October 12, 2021

MESSAGE – 20th Sunday After Pentecost – 10 October 2021

MESSAGE – 20th Sunday After Pentecost – 10 October 2021

THEMES:

The overwhelming awareness in this week’s Scripture passages is of the reality of suffering, and the pain and indignity that it brings.

Suffering is a reality to be entered into with compassion and mercy in the name of Christ. When we encounter those who suffer, the Gospel calls us to give our lives and resources to serve and heal. And when we are faced with suffering of our own, the Gospel gives us the assurance of God’s presence and grace, and a community of companions to journey with us. This is the call of the Lectionary this week.

In Job, the suffering of Job is made worse by his sense of abandonment by God, and his longing to put his case before God. In Psalm 22 the sense of abandonment is echoed, as the Psalmist speaks of being persecuted, without any sense of God’s presence or rescue.

In Hebrews we find the assurance that Jesus is trustworthy because he was tempted as we are and overcame, and because he offers us mercy.

Finally in the Gospel, after graphically revealing how hard it is for the wealthy to embrace the sacrificial life of God’s Reign, Jesus assures his disciples that their sacrifice – and the persecution which they will certainly experience – is not in vain, and that God will restore good things to them.

A huge part of the struggle for those who suffer is the sense of loneliness, isolation and unwantedness that is brought on by the pain, and that heightens it. Even Jesus shared this experience. However, underlying all of it, is the assurance of God’s compassion and the mercy that God offers.

And, in Jesus’ words in Marks’ Gospel, there is the call for us to be agents of God’s mercy, grace and friendship.

Psalm 22 is so commonly associated with Jesus’ torment on Good Friday that it seems unworthy to be applied to our own lives.

Yet, the psalm speaks of the suffering and emptiness that so many feel in times of unimaginable sorrow— the death of a child, the devastation of a hurricane, the anguish of a loved one away at war.

There is power in acknowledging this suffering and the church’s response to it. We are not called to explain life’s hardships; rather, like Job, we are called to seek God’s presence with us in their midst.

The Hebrews text reassures us that Jesus is with us in times of trial because he himself endured such trials for our sake.

Mark reminds us that when we question God’s intentions for us, it is often our own choices that turn us away from God—choosing money, family, or security over God’s will for our lives.

There are two ways we can miss the message of today’s reading.

The first is to take Jesus’ response to this one particular person and make it a legalistic law for everyone to follow – which would basically be impossible.

The second would be to assume that, because Jesus was dealing with one specific person, his words have no application to our lives.

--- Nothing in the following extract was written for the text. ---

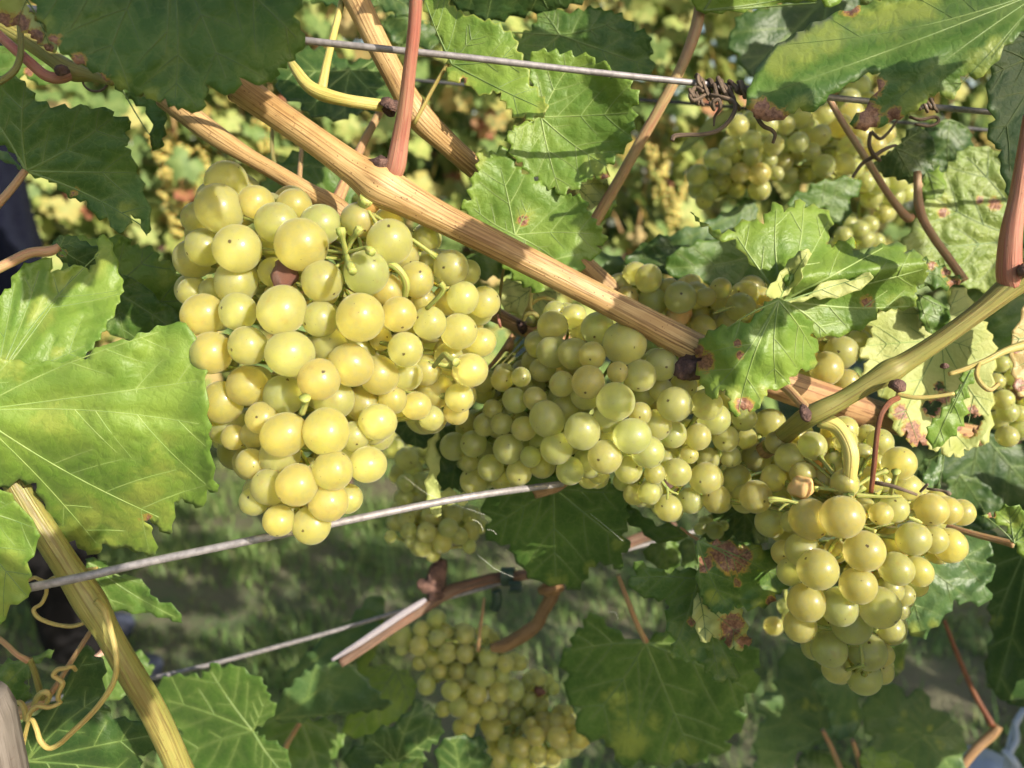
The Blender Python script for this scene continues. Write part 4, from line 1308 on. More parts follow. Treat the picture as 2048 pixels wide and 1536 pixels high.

The point of this passage is Jesus’ explanation to his disciples that it is hard for those who are wealthy to enter the Reign of God. Remember that Jesus is not speaking about life after death. The Reign of God is about a radically different way of living before we die.The struggle that the wealthy have is that the values and principles of God’s Reign are so completely different to those of the human systems of our world. Human systems of power and wealth always tend to favour some and ignore others. They always end up perpetuating injustice, because human beings are broken and sinful. But God’s Reign is about equality and generosity. It is about” living simply so that others may simply live”. It is about sharing power, resources and opportunities. The problem is, the more wealth we have, the more we are invested in the human systems of this world and the harder it is to live according to the values of God’s Reign. The crunch is that, if you are able to access this Daily Worship resource, you are probably among the wealthy.

How can you reduce your investment in human empires and increase it in God’s Reign today?

DO:

The reason the Bible teaches us to give is not so much because others need us to. It’s because we need to. The only way to stop wealth taking hold of our hearts, and leading us to the greed and hoarding that causes so much suffering, is to give it away. Today, find every opportunity you can to give.

PRAY:

Help me today to give what I must to heal my heart, and to ease the suffering of others, O God.